Monday, 7 November 2011

Pioneers of the Industrial Revolution

The stamps issued consists of eight stamps  in setenant pairs features the individuals of science and industry were  made the biggest impact on the UK’s Industrial Revolution . A shortlist of eight individuals was selected for their contribution to manufacturing and creating the infrastructure that allowed manufactured products to reach their markets. The selected pioneer are Matthew Boulton, James Watt, Richard Arkwright, Josiah Wedgwood, George Stephenson, Henry Maudslay, James Brindley, John Mc Adam.
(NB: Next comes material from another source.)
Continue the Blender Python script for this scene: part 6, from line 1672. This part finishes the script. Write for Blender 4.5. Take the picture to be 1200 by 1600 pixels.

1st Class – Matthew Boulton – Manufacturing

(1728-1809) A Birmingham factory owner and engineer whose Soho works and capital facilitated the manufacture of James Watt’s steam engines. Boulton and Watt’s engines had all manner of applications, from powering manufacturing machinery to keeping mines drained.



1st Class – James Watt – Steam Engineering

(1736-1819) Probably the strongest contender for the title of father of the steam age because of his years of hard work in improving the Newcomen design by getting the steam to condense in a separate chamber to the piston.


50p – Richard Arkwright – Textiles

(1732-1792) Generally credited with having invented the ‘water frame and sometimes known as the ‘father of the industrial revolution’. The water frame was capable of producing long lengths of cotton thread strong enough for the warp in cloth, and Arkwright opened the world’s first water-powered cotton mill in Derbyshire.


50p – Josiah Wedgwood – Ceramics

(1730-1795) Wedgwood not only pioneered the industrial production of ceramics, he was an archetypical industrialist of the age: religious dissenter, anti-slavery campaigner and member of the Lunar Society.


56p – George Stephenson – Railways

(1781-1848) Stephenson invented or developed several aspects of rail transport which are still with us to this day, including flanged wheels, and the standard gauge. Aside from building the Rocket, he worked very hard to improve the quality of the cast iron for the rails to ensure they did not snap.


56p – Henry Maudslay – Machine Making

(1771-1831). Maudslay saw that the new age of machines would require metal to be worked with precision. He pioneered the making of the machines – lathes, drills, planning machines, etc. which were used to make the other machines of the revolution.



72p – James Brindley – Canal Engineering

(1716-1772) One of the most important engineers of the eighteenth century and a maker of canals, most notably the Bridgewater, started in 1759, which set the template for later canals. Brindley also pioneered many of the techniques that were later used in railway building. 



72p – John McAdam – Road Building

(1756-1836). While Thomas Telford is usually the major celebrity of Industrial Revolution transport infrastructure, it was McAdam’s designs and building techniques that created Britain’s first decent all-weather roads.